Climate change is messing with how we measure time: Study
Struggle to wrap your head around daylight savings? Spare a thought for the world's timekeepers, who are trying to work out how climate change is affecting Earth's rotation—and in turn, how we keep track of time.
In a strange twist, global warming could even help out timekeepers by delaying the need for history's first "negative leap second" by three years, a study published on Wednesday suggested.
Experts fear that introducing a negative leap second—a minute with only 59 seconds—into standard time could cause havoc on computer systems across the world.
For most of history, time was measured by the rotation of the Earth. However in 1967, the world's timekeepers embraced atomic clocks—which use the frequency of atoms as their tick-tock—ushering in a more precise era of timekeeping.
But sailors, who still relied on the sun and stars for navigation, and others wanted to retain the connection between Earth's rotation and time.
There was a problem. Our planet is an unreliable clock, and had long been rotating slightly slower than atomic time, meaning the two measurements were out of sync.

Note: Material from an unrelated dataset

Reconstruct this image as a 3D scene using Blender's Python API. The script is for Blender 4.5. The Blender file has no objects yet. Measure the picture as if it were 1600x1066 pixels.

So a compromise was struck. Whenever the difference between the two measurements approached 0.9 of a second, a "leap second" was added to Coordinated Universal Time (UTC), the internationally agreed standard by which the world sets its clocks.
Though most people likely have not noticed, 27 leap seconds have been added to UTC since 1972, the last coming in 2016.
Climate change may have delayed the need for the world's timekeepers to add a "negative leap second" to standard time.